Nations throughout the world use cyberspace legislation to protect their cybersecurity and control criminal activity on the Dark Web. The Dark Web consists of underground websites and databases that are accessible anonymously using “The Onion Router” (TOR). Development of the technology operating TOR has frequently been attributed to the US Naval Research Laboratory. TOR protects the user’s identity by routing ordinary location services and Internet Protocols (IPs) through several different nations. TOR is an example of a darknet, which is a closed, private network that operates on the more conventional Internet Protocols.

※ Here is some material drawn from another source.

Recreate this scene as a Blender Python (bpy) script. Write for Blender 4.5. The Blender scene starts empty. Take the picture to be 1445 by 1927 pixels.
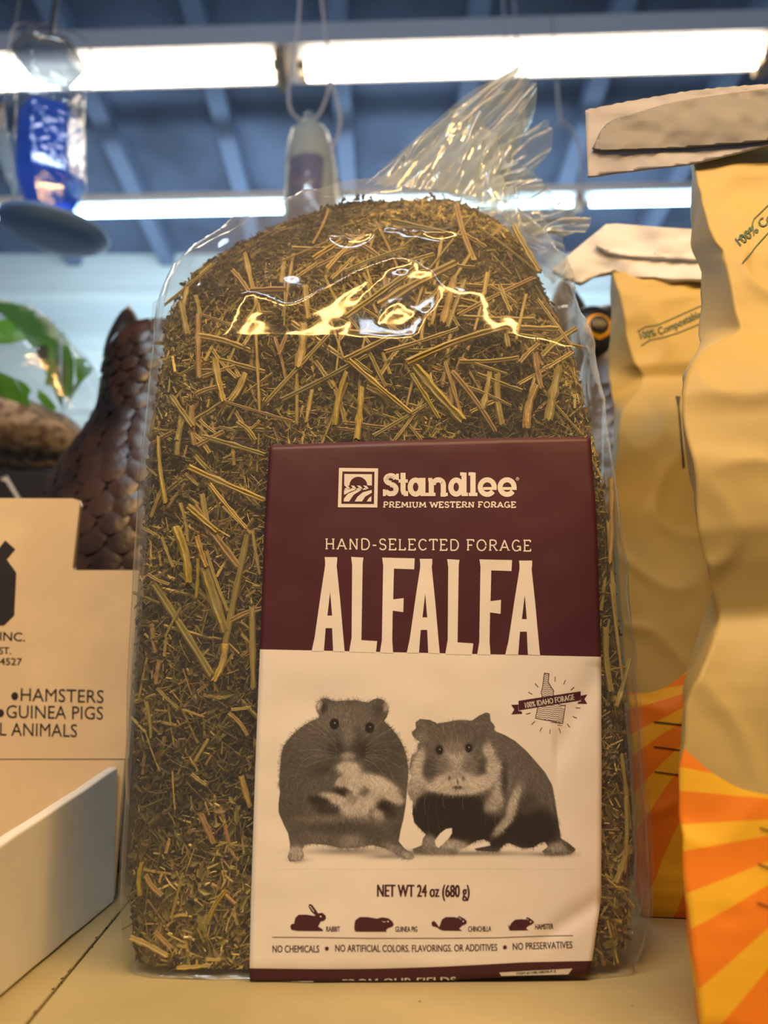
import bpy, bmesh, math, random
import numpy as np
from mathutils import Vector, Matrix, noise
from mathutils.bvhtree import BVHTree

# ------------------------------------------------------------------ camera
SC = bpy.context.scene
COL = SC.collection
TH = math.radians(16.0)
CT, ST = math.cos(TH), math.sin(TH)
CAMZ = 0.0933
FPX = 1447.0
cam = bpy.data.cameras.new('camera'); camo = bpy.data.objects.new('camera', cam); COL.objects.link(camo)
camo.location = (0, 0, CAMZ); camo.rotation_euler = (math.pi/2 + TH, 0, 0)
cam.sensor_fit = 'VERTICAL'; cam.sensor_height = 36; cam.lens = FPX*36/1927
cam.clip_start = 0.01; cam.clip_end = 50
cam.dof.use_dof = True; cam.dof.focus_distance = 0.355; cam.dof.aperture_fstop = 6.4
SC.camera = camo
# ------------------------------------------------------------------ world, lamps, exposure
SC.view_settings.view_transform = 'Standard'; SC.view_settings.look = 'None'
SC.view_settings.gamma = 1; SC.view_settings.use_curve_mapping = False
SC.view_settings.exposure = 0.0
wd = bpy.data.worlds.new('world'); SC.world = wd; wd.use_nodes = True
wd.node_tree.nodes['Background'].inputs[0].default_value = (0.55, 0.6, 0.75, 1)
wd.node_tree.nodes['Background'].inputs[1].default_value = 0.15
def area(name, loc, target, sx, sy, power, col):
    l = bpy.data.lights.new(name, 'AREA'); l.shape = 'RECTANGLE'; l.size = sx; l.size_y = sy
    l.energy = power; l.color = col
    o = bpy.data.objects.new(name, l); COL.objects.link(o); o.location = loc
    o.rotation_euler = (Vector(target)-Vector(loc)).to_track_quat('-Z', 'Y').to_euler()
    return o
area('shelf_lamp', (0.15, -0.06, 0.80), (0.0, 0.38, 0.05), 1.1, 0.022, 10.9, (1.0, 0.565, 0.175))
area('aisle_lamp', (-0.3, -0.7, 1.95), (0.0, 0.5, 0.3), 1.3, 0.10, 16.0, (0.72, 0.86, 1.0))
area('wall_fill_light', (0.0, 2.25, 1.35), (0.0, 3.05, 1.80), 2.6, 0.15, 24.0, (0.66, 0.88, 1.0))  # added light without a fixture, brightens the back wall
SC.cycles.use_denoising = True
SC.cycles.transparent_max_bounces = 24
SC.cycles.max_bounces = 10
SC.cycles.sample_clamp_indirect = 6

# ------------------------------------------------------------------ pixel <-> place
def W(px, py, Y):
    r = (px-722.5)/FPX; u = (963.5-py)/FPX
    dy = CT-u*ST; dz = ST+u*CT
    return Vector((r*Y/dy, Y, CAMZ+dz*Y/dy))
def Wz(px, py, Z):
    r = (px-722.5)/FPX; u = (963.5-py)/FPX
    dy = CT-u*ST; dz = ST+u*CT
    t = (Z-CAMZ)/dz
    return Vector((r*t, dy*t, Z))
def Wdir(px, py):
    r = (px-722.5)/FPX; u = (963.5-py)/FPX
    return Vector((r, CT-u*ST, ST+u*CT)).normalized()
CAMP = Vector((0, 0, CAMZ))

# ------------------------------------------------------------------ object helpers
def worldloc(o):
    v = Vector((0, 0, 0))
    while o: v += o.location; o = o.parent
    return v
def obj(name, V, F, m, parent=None, smooth=False, local=False, mats=None, midx=None, uv=None, vcol=None):
    V = np.asarray(V, dtype=float).reshape(-1, 3)
    if parent is not None and not local: V = V-np.array(worldloc(parent))
    me = bpy.data.meshes.new(name); me.from_pydata(V.tolist(), [], F)
    for k in (mats or [m]): me.materials.append(k)
    if midx is not None: me.polygons.foreach_set('material_index', midx)
    if smooth: me.polygons.foreach_set('use_smooth', [True]*len(me.polygons))
    if uv is not None:
        u = me.uv_layers.new(name='UVMap'); li = np.zeros(len(me.loops), dtype=int); me.loops.foreach_get('vertex_index', li)
        u.data.foreach_set('uv', np.asarray(uv, dtype=float)[li].ravel())
    if vcol is not None:
        a = me.color_attributes.new('Col', 'FLOAT_COLOR', 'POINT')
        c = np.ones((len(V), 4)); c[:, :3] = vcol; a.data.foreach_set('color', c.ravel())
    me.update()
    o = bpy.data.objects.new(name, me); COL.objects.link(o)
    if parent is not None: o.parent = parent
    return o
def thing(name, label, cat, loc=(0, 0, 0), group=None):
    o = bpy.data.objects.new(name, None); COL.objects.link(o); o.location = loc; o.empty_display_size = .02
    return tag(o, label, cat, group)
def tag(o, label=None, cat=None, group=None, kind=None):
    if label: o['label'] = label
    if cat: o['category'] = cat
    if group: o['group'] = group
    if kind: o['kind'] = kind
    return o
def bevel(o, w, seg=2):
    m = o.modifiers.new('bevel', 'BEVEL'); m.width = w; m.segments = seg; m.limit_method = 'ANGLE'; return o
def solid(o, t, off=1):
    m = o.modifiers.new('solid', 'SOLIDIFY'); m.thickness = t; m.offset = off; return o
def box(x0, x1, y0, y1, z0, z1):
    V = [(x, y, z) for z in (z0, z1) for y in (y0, y1) for x in (x0, x1)]
    return V, [(0, 2, 3, 1), (4, 5, 7, 6), (0, 1, 5, 4), (2, 6, 7, 3), (0, 4, 6, 2), (1, 3, 7, 5)]
def join(parts):
    V, F = [], []
    for v, f in parts:
        n = len(V); V += [tuple(q) for q in v]; F += [tuple(i+n for i in g) for g in f]
    return V, F
def grid_faces(nu, nv, wrap=False):
    F = []
    for j in range(nv-1):
        for i in range(nu if wrap else nu-1):
            i2 = (i+1) % nu
            F.append((j*nu+i, j*nu+i2, (j+1)*nu+i2, (j+1)*nu+i))
    return F
def tube(P, r, n=8, caps=True):
    P = [Vector(p) for p in P]; R = r if isinstance(r, (list, tuple)) else [r]*len(P)
    V = []; up = Vector((0, 0, 1))
    for i, p in enumerate(P):
        t = (P[min(i+1, len(P)-1)]-P[max(i-1, 0)]).normalized()
        a = t.cross(up)
        if a.length < .2: a = t.cross(Vector((0, 1, 0)))
        a.normalize(); b = t.cross(a)
        for k in range(n):
            w = 2*math.pi*k/n; V.append(p+(a*math.cos(w)+b*math.sin(w))*R[i])
    F = grid_faces(n, len(P), True)
    if caps: F += [tuple(range(n)), tuple(range((len(P)-1)*n, len(P)*n))]
    return V, F
def smoothpath(P, n=8):
    P = [Vector(p) for p in P]; out = []
    for i in range(len(P)-1):
        p0, p1, p2, p3 = P[max(i-1, 0)], P[i], P[i+1], P[min(i+2, len(P)-1)]
        for k in range(n):
            t = k/n
            out.append(.5*((2*p1)+(p2-p0)*t+(2*p0-5*p1+4*p2-p3)*t*t+(3*p1-p0-3*p2+p3)*t**3))
    out.append(P[-1]); return out
def lathe(prof, c, n=32, ex=1.0, rot=0):
    V = []
    for r, z in prof:
        for k in range(n):
            w = 2*math.pi*k/n+rot; V.append((c[0]+r*math.cos(w), c[1]+r*ex*math.sin(w), c[2]+z))
    return V, grid_faces(n, len(prof), True)+[tuple(range(n)), tuple(range((len(prof)-1)*n, len(prof)*n))]
def ball(c, r, nu=14, nv=9, s=(1, 1, 1)):
    V = []; F = []
    for j in range(nv):
        a = math.pi*(j/(nv-1)-.5)
        rr = max(math.cos(a), .02)
        for i in range(nu):
            w = 2*math.pi*i/nu
            V.append((c[0]+r*s[0]*rr*math.cos(w), c[1]+r*s[1]*rr*math.sin(w), c[2]+r*s[2]*math.sin(a)))
    return V, grid_faces(nu, nv, True)+[tuple(range(nu)), tuple(range((nv-1)*nu, nv*nu))]
def interp(x, T, k=1):
    return np.interp(x, [t[0] for t in T], [t[k] for t in T])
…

Darknets bypass the TCP/IP to ensure anonymous, essentially untraceable global networks.

The US government had intended to use TOR to provide the means for activists in nations with repressive governments to communicate with each other, without their government becoming aware of their activities. TOR has, however, become a form of contemporary technology that provides criminals with swift and often anonymous means to move funds and goods to enrich themselves through a wide variety of illegal activities such as hosting malware, selling illicit drugs, disseminating child pornography, arranging for contract killings, conducting terrorist acts, and laundering money.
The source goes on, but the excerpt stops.